Un droit du travail et une rémunération spécifiques
La spécificité du droit du travail est marquée à la pêche où s’appliquent des règles parfois différentes de celles du commerce ou de la plaisance professionnelle. Par exemple, la durée du travail et du repos est encadrée par des règles spécifiques. Les obligations en matière de santé et sécurité au travail et de prévention des accidents au travail sont renforcées pour prévenir les risques de noyade, par exemple avec le port du vêtement flottant intégré (VFI).
La rémunération à la part est spécifique à la pêche, née à l’époque où chaque participant à la campagne de pêche en tirait profit en fonction de sa participation financière initiale à l’opération. La rémunération à la part, qui est une forme de rémunération variable, peut être combinée avec une forme fixe de rémunération. Elle n’est pas la seule modalité de rémunération. Le SMIC est garanti par la réglementation.
La rémunération à la part est calculée ainsi :
• prix de vente des captures (produit brut) – les frais communs (carburant, huile, glace…les frais communs sont définis réglementairement) = produit net à répartir ;
• le produit net est réparti entre la part de l’équipage d’un côté et la part de l’armement de l’autre, exprimées en % ;
• rémunération du marin : elle correspond au nombre de parts attribué au marin et mentionnées dans son contrat d'engagement maritime, prélevées dans la part équipage (elles dépendent de la fonction à bord).
La pêche à pied
La pêche professionnelle ne se pratique pas qu'à bord d'un navire.
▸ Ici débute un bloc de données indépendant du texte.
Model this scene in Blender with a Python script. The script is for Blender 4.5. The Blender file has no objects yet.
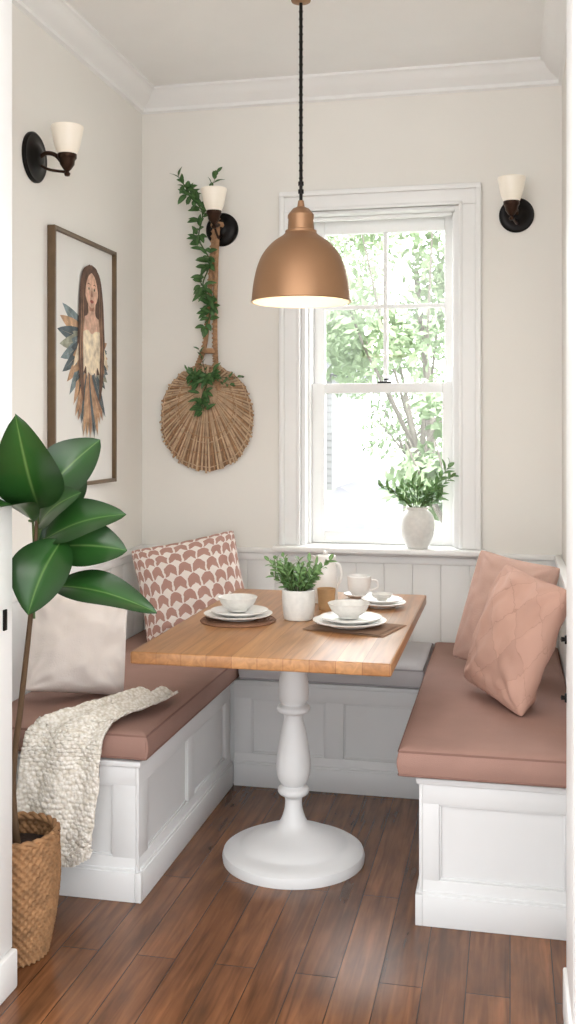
import bpy, bmesh, math, random
from math import sin, cos, pi, radians, sqrt
from mathutils import Vector, Matrix, noise
random.seed(7)

# ------------------------------------------------------------------ materials
def s2l(c):
    return tuple((x/255/12.92 if x/255<=0.04045 else ((x/255+0.055)/1.055)**2.4) for x in c)+(1,)

def mat(name, rgb, rough=0.6, metal=0.0, var=0.06, vscale=6.0, bump=0.0, bscale=60.0, emit=0.0, emitc=None, coat=0.0, sss=0.0, spec=0.5):
    m = bpy.data.materials.new(name); m.use_nodes = True
    nt = m.node_tree; b = nt.nodes['Principled BSDF']
    c = s2l(rgb)
    tc = nt.nodes.new('ShaderNodeTexCoord')
    n = nt.nodes.new('ShaderNodeTexNoise'); n.inputs['Scale'].default_value = vscale; n.inputs['Detail'].default_value = 4
    nt.links.new(tc.outputs['Object'], n.inputs['Vector'])
    r = nt.nodes.new('ShaderNodeValToRGB')
    r.color_ramp.elements[0].position = 0.3; r.color_ramp.elements[1].position = 0.7
    r.color_ramp.elements[0].color = tuple(max(0, x*(1-var)) for x in c[:3])+(1,)
    r.color_ramp.elements[1].color = tuple(min(1, x*(1+var)) for x in c[:3])+(1,)
    nt.links.new(n.outputs['Fac'], r.inputs['Fac']); nt.links.new(r.outputs['Color'], b.inputs['Base Color'])
    b.inputs['Roughness'].default_value = rough; b.inputs['Metallic'].default_value = metal
    b.inputs['Specular IOR Level'].default_value = spec
    if coat: b.inputs['Coat Weight'].default_value = coat
    if emit:
        b.inputs['Emission Color'].default_value = s2l(emitc or rgb); b.inputs['Emission Strength'].default_value = emit
    if bump:
        n2 = nt.nodes.new('ShaderNodeTexNoise'); n2.inputs['Scale'].default_value = bscale; n2.inputs['Detail'].default_value = 3
        nt.links.new(tc.outputs['Object'], n2.inputs['Vector'])
        bp = nt.nodes.new('ShaderNodeBump'); bp.inputs['Strength'].default_value = bump; bp.inputs['Distance'].default_value = 0.004
        nt.links.new(n2.outputs['Fac'], bp.inputs['Height']); nt.links.new(bp.outputs['Normal'], b.inputs['Normal'])
    return m

def wood_planks(name, c1, c2, cm, plank_w, plank_l, rough, mortar=0.002, grain=0.25, along='y', knots=0.0):
    m = bpy.data.materials.new(name); m.use_nodes = True
    nt = m.node_tree; b = nt.nodes['Principled BSDF']; L = nt.links.new
    tc = nt.nodes.new('ShaderNodeTexCoord')
    mp = nt.nodes.new('ShaderNodeMapping'); mp.inputs['Rotation'].default_value = (0, 0, pi/2 if along == 'y' else 0)
    L(tc.outputs['Object'], mp.inputs['Vector'])
    br = nt.nodes.new('ShaderNodeTexBrick'); br.offset = 0.37
    br.inputs['Scale'].default_value = 1; br.inputs['Brick Width'].default_value = plank_l; br.inputs['Row Height'].default_value = plank_w
    br.inputs['Mortar Size'].default_value = mortar; br.inputs['Mortar Smooth'].default_value = 0.3
    br.inputs['Color1'].default_value = s2l(c1); br.inputs['Color2'].default_value = s2l(c2); br.inputs['Mortar'].default_value = s2l(cm)
    L(mp.outputs['Vector'], br.inputs['Vector'])
    mp2 = nt.nodes.new('ShaderNodeMapping'); mp2.inputs['Scale'].default_value = (1.6, 24, 24)
    L(mp.outputs['Vector'], mp2.inputs['Vector'])
    n = nt.nodes.new('ShaderNodeTexNoise'); n.inputs['Scale'].default_value = 2.0; n.inputs['Detail'].default_value = 8; n.inputs['Distortion'].default_value = 0.9
    L(mp2.outputs['Vector'], n.inputs['Vector'])
    r = nt.nodes.new('ShaderNodeValToRGB'); r.color_ramp.elements[0].position = .3; r.color_ramp.elements[1].position = .72
    r.color_ramp.elements[0].color = (1-grain*2, 1-grain*2, 1-grain*2, 1); r.color_ramp.elements[1].color = (1+grain*.6,)*3+(1,)
    L(n.outputs['Fac'], r.inputs['Fac'])
    mx = nt.nodes.new('ShaderNodeMix'); mx.data_type = 'RGBA'; mx.blend_type = 'MULTIPLY'; mx.inputs['Factor'].default_value = 1
    L(br.outputs['Color'], mx.inputs['A']); L(r.outputs['Color'], mx.inputs['B'])
    out = mx.outputs['Result']
    if knots:
        mp3 = nt.nodes.new('ShaderNodeMapping'); mp3.inputs['Scale'].default_value = (3.0, 9, 9); L(mp.outputs['Vector'], mp3.inputs['Vector'])
        n3 = nt.nodes.new('ShaderNodeTexNoise'); n3.inputs['Scale'].default_value = 1.3; n3.inputs['Detail'].default_value = 4; L(mp3.outputs['Vector'], n3.inputs['Vector'])
        r3 = nt.nodes.new('ShaderNodeValToRGB'); r3.color_ramp.elements[0].position = .32; r3.color_ramp.elements[1].position = .62
        r3.color_ramp.elements[0].color = (1-knots,)*3+(1,); r3.color_ramp.elements[1].color = (1.12, 1.1, 1.08, 1)
        L(n3.outputs['Fac'], r3.inputs['Fac'])
        m3 = nt.nodes.new('ShaderNodeMix'); m3.data_type = 'RGBA'; m3.blend_type = 'MULTIPLY'; m3.inputs['Factor'].default_value = 1
        L(out, m3.inputs['A']); L(r3.outputs['Color'], m3.inputs['B']); out = m3.outputs['Result']
    L(out, b.inputs['Base Color'])
    b.inputs['Roughness'].default_value = rough
    bp = nt.nodes.new('ShaderNodeBump'); bp.inputs['Strength'].default_value = 0.2; bp.inputs['Distance'].default_value = 0.002
    bp.invert = True
    L(br.outputs['Fac'], bp.inputs['Height']); L(bp.outputs['Normal'], b.inputs['Normal'])
    return m

def uv_brick_mat(name, c1, cm, bw, rh, ms, rot=0, rough=.85, bump=0.0, offset=.5, smooth=.35, wob=.03):
    m = bpy.data.materials.new(name); m.use_nodes = True
    nt = m.node_tree; b = nt.nodes['Principled BSDF']; L = nt.links.new
    tc = nt.nodes.new('ShaderNodeTexCoord'); mp = nt.nodes.new('ShaderNodeMapping'); mp.inputs['Rotation'].default_value = (0, 0, rot)
    L(tc.outputs['UV'], mp.inputs['Vector'])
    n = nt.nodes.new('ShaderNodeTexNoise'); n.inputs['Scale'].default_value = 22
    L(tc.outputs['UV'], n.inputs['Vector'])
    mix = nt.nodes.new('ShaderNodeMix'); mix.data_type = 'VECTOR'; mix.inputs['Factor'].default_value = wob
    L(mp.outputs['Vector'], mix.inputs['A']); L(n.outputs['Color'], mix.inputs['B'])
    br = nt.nodes.new('ShaderNodeTexBrick'); br.offset = offset; br.inputs['Scale'].default_value = 1
    br.inputs['Brick Width'].default_value = bw; br.inputs['Row Height'].default_value = rh; br.inputs['Mortar Size'].default_value = ms
    br.inputs['Mortar Smooth'].default_value = smooth
    br.inputs['Color1'].default_value = s2l(c1); br.inputs['Color2'].default_value = s2l(tuple(min(255, x*1.06) for x in c1)); br.inputs['Mortar'].default_value = s2l(cm)
    L(mix.outputs['Result'], br.inputs['Vector']); L(br.outputs['Color'], b.inputs['Base Color'])
    b.inputs['Roughness'].default_value = rough
    if bump:
        bp = nt.nodes.new('ShaderNodeBump'); bp.inputs['Strength'].default_value = bump; bp.inputs['Distance'].default_value = 0.006; bp.invert = True
        L(br.outputs['Fac'], bp.inputs['Height']); L(bp.outputs['Normal'], b.inputs['Normal'])
    return m

def scallop_mat(name, c1, cm, n_across=8.5):
    """offset rows of printed arrow / scale shapes with pale outlines"""
    m = bpy.data.materials.new(name); m.use_nodes = True
    nt = m.node_tree; b = nt.nodes['Principled BSDF']; L = nt.links.new
    def mth(op, a, c=None):
        q = nt.nodes.new('ShaderNodeMath'); q.operation = op
        for i, x in enumerate((a, c)):
            if x is None: continue
            if isinstance(x, (int, float)): q.inputs[i].default_value = x
            else: L(x, q.inputs[i])
        return q.outputs[0]
    tc = nt.nodes.new('ShaderNodeTexCoord'); n = nt.nodes.new('ShaderNodeTexNoise'); n.inputs['Scale'].default_value = 20; L(tc.outputs['UV'], n.inputs['Vector'])
    mix = nt.nodes.new('ShaderNodeMix'); mix.data_type = 'VECTOR'; mix.inputs['Factor'].default_value = .03
    L(tc.outputs['UV'], mix.inputs['A']); L(n.outputs['Color'], mix.inputs['B'])
    sp = nt.nodes.new('ShaderNodeSeparateXYZ'); L(mix.outputs['Result'], sp.inputs[0])
    y = mth('MULTIPLY', sp.outputs['Y'], n_across*.92); row = mth('FLOOR', y); fy = mth('SUBTRACT', y, row)
    x = mth('ADD', mth('MULTIPLY', sp.outputs['X'], n_across), mth('MULTIPLY', mth('MODULO', row, 2.0), .5)); fx = mth('FRACT', x)
    dx = mth('ABSOLUTE', mth('SUBTRACT', fx, .5))
    d1 = mth('ADD', mth('MULTIPLY', mth('MULTIPLY', dx, dx), 2.0), fy)
    top = mth('LESS_THAN', d1, .95); bot = mth('GREATER_THAN', mth('ADD', fy, mth('MULTIPLY', dx, .8)), .30); sd = mth('LESS_THAN', dx, .43)
    fac = mth('MULTIPLY', mth('MULTIPLY', top, bot), sd)
    mx = nt.nodes.new('ShaderNodeMix'); mx.data_type = 'RGBA'; mx.inputs['A'].default_value = s2l(cm); mx.inputs['B'].default_value = s2l(c1)
    L(fac, mx.inputs['Factor']); L(mx.outputs['Result'], b.inputs['Base Color']); b.inputs['Roughness'].default_value = .9
    return m

def leaf_mat(name, dark, light, rib, rough=.35):
    m = bpy.data.materials.new(name); m.use_nodes = True
    nt = m.node_tree; b = nt.nodes['Principled BSDF']; L = nt.links.new
    tc = nt.nodes.new('ShaderNodeTexCoord'); sp = nt.nodes.new('ShaderNodeSeparateXYZ'); L(tc.outputs['UV'], sp.inputs[0])
    a = nt.nodes.new('ShaderNodeMath'); a.operation = 'SUBTRACT'; a.inputs[1].default_value = .5; L(sp.outputs['X'], a.inputs[0])
    ab = nt.nodes.new('ShaderNodeMath'); ab.operation = 'ABSOLUTE'; L(a.outputs[0], ab.inputs[0])
    r = nt.nodes.new('ShaderNodeValToRGB'); e = r.color_ramp.elements
    e[0].position = 0.0; e[0].color = s2l(rib); e[1].position = .5; e[1].color = s2l(dark)
    x = e.new(0.03); x.color = s2l(light)
    L(ab.outputs[0], r.inputs['Fac'])
    n = nt.nodes.new('ShaderNodeTexNoise'); n.inputs['Scale'].default_value = 5; L(tc.outputs['Object'], n.inputs['Vector'])
    mx = nt.nodes.new('ShaderNodeMix'); mx.data_type = 'RGBA'; mx.inputs['B'].default_value = s2l(light)
    mm = nt.nodes.new('ShaderNodeMath'); mm.operation = 'MULTIPLY'; mm.inputs[1].default_value = .5; L(n.outputs['Fac'], mm.inputs[0])
    L(mm.outputs[0], mx.inputs['Factor']); L(r.outputs['Color'], mx.inputs['A']); L(mx.outputs['Result'], b.inputs['Base Color'])
    b.inputs['Roughness'].default_value = rough
    return m

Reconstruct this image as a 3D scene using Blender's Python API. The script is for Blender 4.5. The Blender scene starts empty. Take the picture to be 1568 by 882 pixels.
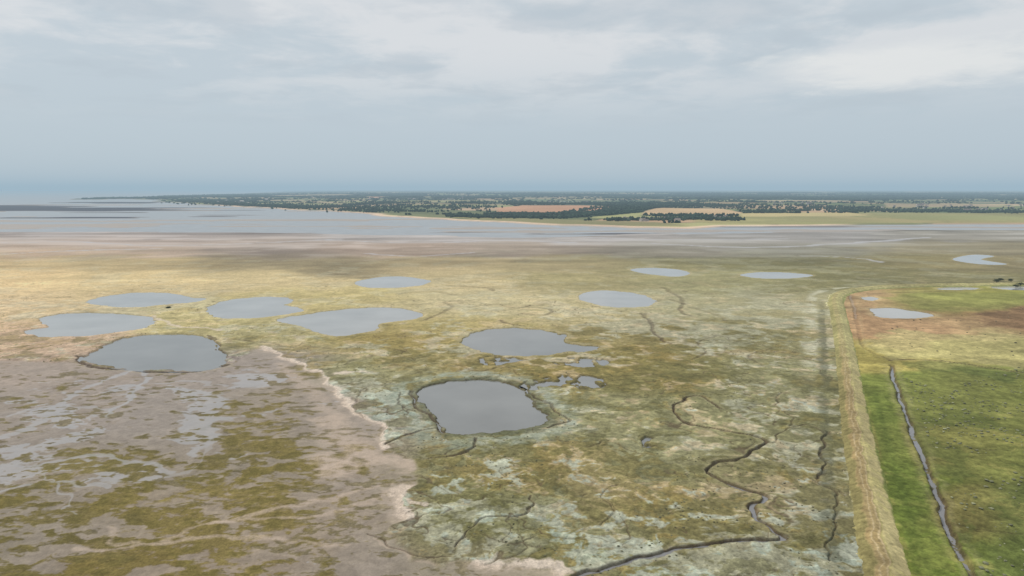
import bpy, math, numpy as np
from mathutils import Vector
rng=np.random.default_rng(7)
H=100.0; F=1045.0; VH=151.0
P=math.atan(VH/F); cp,sp_=math.cos(P),math.sin(P)
def G(u,v,z=0.0):
    """survey helper: map reference -> ground coordinates (metres)"""
    a=(u-784)/F; b=-(v-441)/F
    dy=cp+b*sp_; dz=-sp_+b*cp
    t=(z-H)/dz
    return (a*t,dy*t)
def GP(pts,z=0.0): return np.array([G(u,v,z) for u,v in pts])
def lin(c):
    c=np.array(c,dtype=np.float64)/255
    return np.where(c<=0.04045,c/12.92,((c+0.055)/1.055)**2.4)
K=1/0.90
TINT=np.array([1.04,.99,.96])
def alb(c): return lin(c)*K*TINT
# ---------------- noise
TAB=[rng.random((256,256)).astype(np.float32)*2-1 for _ in range(6)]
def vnoise(x,y,s):
    xf=np.floor(x); yf=np.floor(y)
    ix=xf.astype(np.int64)&255; iy=yf.astype(np.int64)&255
    fx=(x-xf).astype(np.float32); fy=(y-yf).astype(np.float32)
    fx=fx*fx*(3-2*fx); fy=fy*fy*(3-2*fy)
    T=TAB[s%6]; ix1=(ix+1)&255; iy1=(iy+1)&255
    a=T[ix,iy]; b=T[ix1,iy]; c=T[ix,iy1]; d=T[ix1,iy1]
    return (a+(b-a)*fx)*(1-fy)+(c+(d-c)*fx)*fy
def fbm(x,y,wl,octv=4,seed=0,spc=None,gain=0.55):
    out=np.zeros(x.shape,np.float32); amp=1.0; tot=0
    for o in range(octv):
        an=0.6+1.3*o+seed*0.77; ca,sa=math.cos(an),math.sin(an)
        xx=(x*ca-y*sa)/wl+17.3*seed+3.1*o; yy=(x*sa+y*ca)/wl-9.7*seed+5.3*o
        n=vnoise(xx,yy,seed+o)
        if spc is not None: n=n*np.clip(wl/(1.6*spc)-0.3,0,1)
        out+=amp*n; tot+=amp*amp; amp*=gain; wl/=2.07
    return out/(math.sqrt(tot)*0.40)
def ss(a,b,x):
    t=np.clip((x-a)/(b-a),0,1); return t*t*(3-2*t)
# ---------------- curves
def catmull(P_,closed=False,n=6):
    P_=np.asarray(P_,float); N=len(P_); out=[]
    rngN=N if closed else N-1
    for i in range(rngN):
        if closed: p0,p1,p2,p3=P_[(i-1)%N],P_[i],P_[(i+1)%N],P_[(i+2)%N]
        else: p0,p1,p2,p3=P_[max(i-1,0)],P_[i],P_[i+1],P_[min(i+2,N-1)]
        for k in range(n):
            t=k/n
            out.append(0.5*((2*p1)+(-p0+p2)*t+(2*p0-5*p1+4*p2-p3)*t*t+(-p0+3*p1-3*p2+p3)*t**3))
    if not closed: out.append(P_[-1])
    return np.array(out)
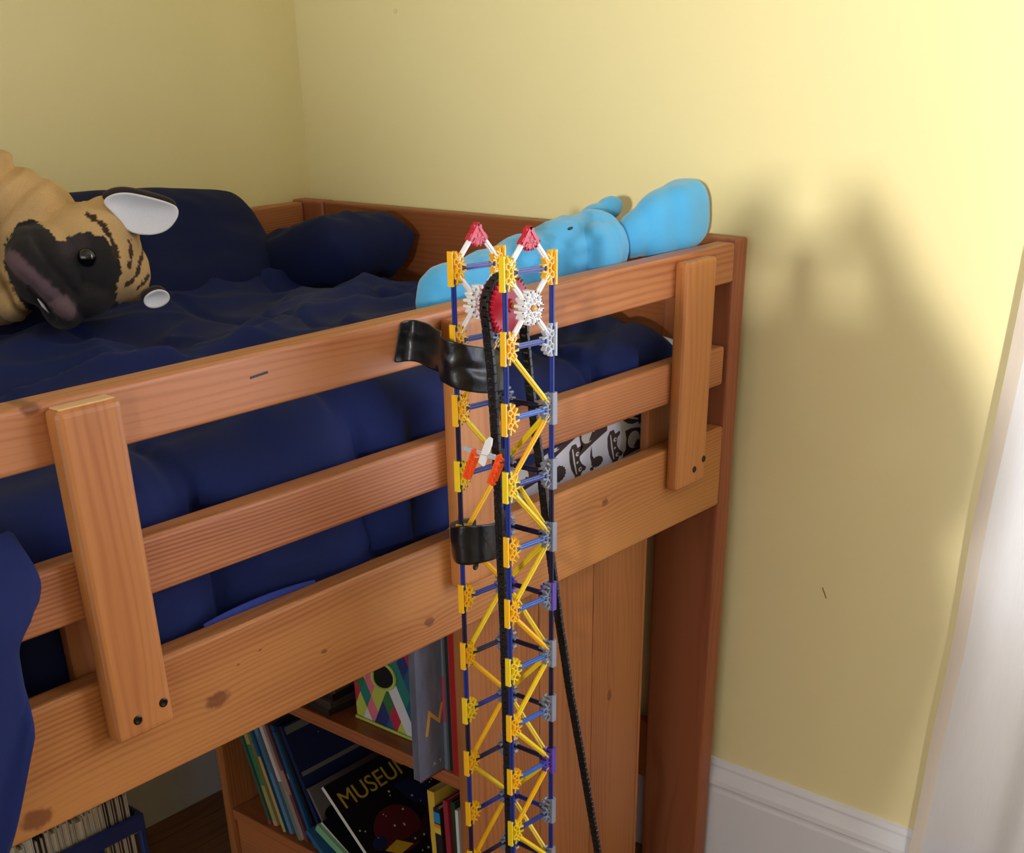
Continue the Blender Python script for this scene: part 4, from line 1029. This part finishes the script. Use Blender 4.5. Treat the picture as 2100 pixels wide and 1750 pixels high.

Elle peut se pratiquer à pied depuis la côte dans un cadre spécifique : la pêche à pied à titre professionnel. Son exercice est soumis à conditions, notamment la détention d’un permis de pêche à pied et le respect de certaines obligations en matière de commercialisation et de transport.
Le demandeur d’un premier permis de pêche à pied doit justifier d’un projet professionnel et de sa capacité professionnelle par la réalisation d’un stage de formation.
Le permis de pêche à pied a une durée de validité de douze mois et doit faire l’objet d’une demande de renouvellement.